Mistrzowie olimpijscy i świata Norwegowie wygrali w niedzielę pierwsze w tym sezonie zawody sztafetowe (4 x 7,5 km) biathlonowego Pucharu Świata. W austriackim Hochfilzen wyprzedzili Rosjan i Francuzów. Polacy zostali zdublowani i ich nie klasyfikowano.
Przed ostatnią zmianą Norwegowie tracili jedną dziesiątą sekundy do prowadzących Rosjan (rywalizację kończył Dmitrij Małyszko), a tuż za Tarjeiem Boe biegł rozpoczął Francuz Martin Fourcade. Żaden z tej trójki nie musiał pokonywać karnej rundy, ale tylko Boe miał dziesięć skutecznych strzałów; pozostali dobierali naboje. Wcześniej słabo spisał się startujący na drugim odcinku Lars Berger, który podczas drugiego strzelania raz spudłował (plus trzy doładowania), jednak jego straty odrobił Emil Hegle Svendsen.
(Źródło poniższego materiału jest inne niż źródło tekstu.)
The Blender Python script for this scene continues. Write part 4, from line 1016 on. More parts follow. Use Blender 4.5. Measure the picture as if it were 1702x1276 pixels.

Polacy nieźle radzili sobie z karabinem (Łukasz Szczurek i Tomasz Sikora na "zero", Grzegorz Bril pokonał karne 150 metrów), ale wolno biegali. Plasowali się w graniach 17-22. miejsca. Na czwartej zmianie Krzysztof Pływaczyk został doścignięty przez najlepszych i biało-czerwoni nie zostali sklasyfikowani.